The latest person to leave Iran, Sulaiman Abu Ghaith, the son-in-law of Osama Bin Laden, was expelled to his country of origin, Kuwait, earlier this year.
Kuwait refused to admit him, and he was arrested and taken to the US during a stopover in Amman, Jordan, while making another attempt to fly to Kuwait.
He is currently awaiting trial in New York, having spent the past few years under house arrest in Iran, where several other members of Al-Qaeda, including one of Osama Bin Laden’s wives and some of his children, fled following the American invasion of Afghanistan.

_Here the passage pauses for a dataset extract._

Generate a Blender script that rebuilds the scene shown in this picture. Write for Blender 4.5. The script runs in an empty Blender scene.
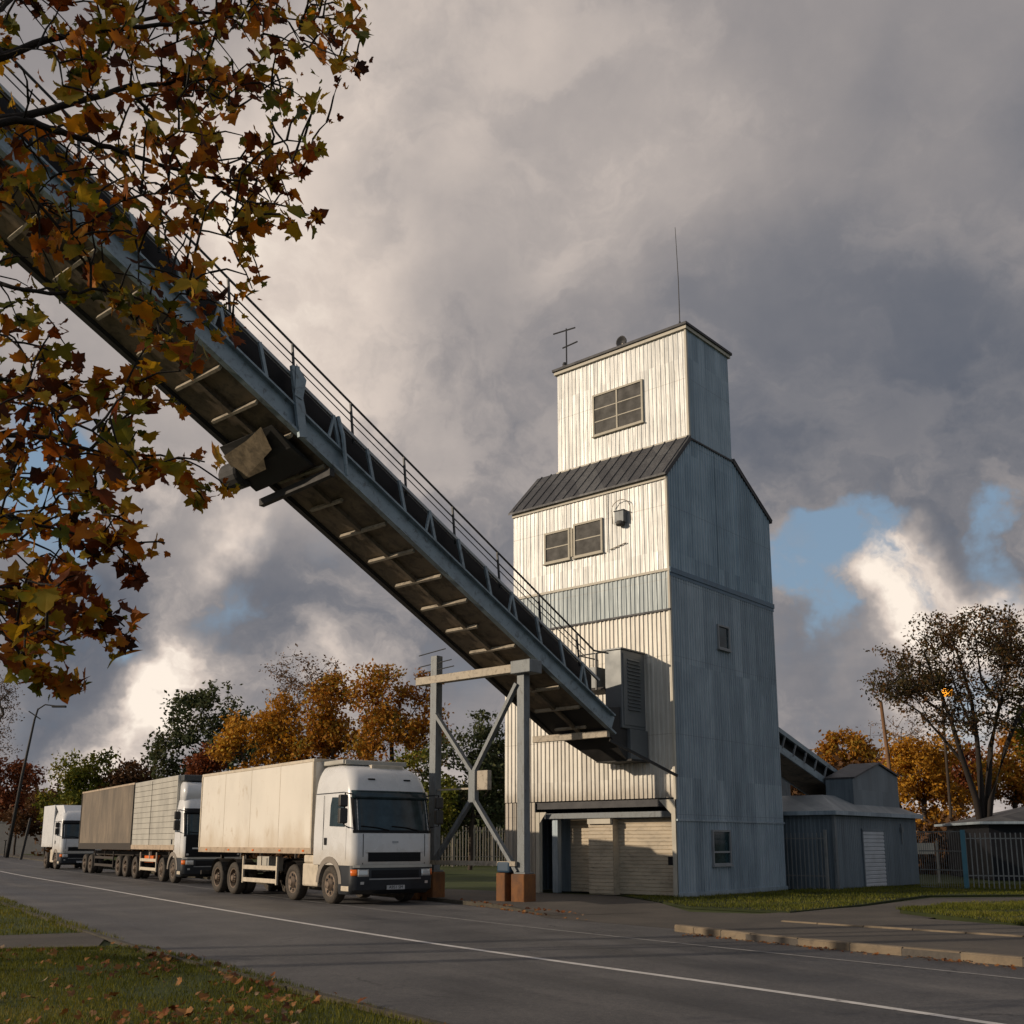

Some officials speculate that tensions between the group and its hosts have been stoked by the on-going Syrian civil war, in which Iran and Al-Qaeda back different sides. This is in addition to the existing tensions arising from Al-Qaeda’s sectarian bias against Shi’ites, and its support for the Taliban.
Iran and the Taliban government in Afghanistan came close to war in the late 1990s, following the death of several Iranian diplomats and a journalist based at the Iranian consulate in the Afghan city of Mazari Sharif at the hands of Taliban forces during the country’s civil war.
Nonetheless, some officials claim that the alliance still endures, as Iran seeks to maintain ties to the terrorist group as a future bargaining chip with the US and other western states, or a useful asset to retaliate against American attacks on Iran.
David Cohen, the US Treasury Department’s undersecretary for terrorism and financial intelligence, told the Washington Post: “We believe that Iran continues to allow Al-Qaeda to operate a network that moves Al-Qaeda money and fighters through Iran to support Al-Qaeda activities in South Asia.”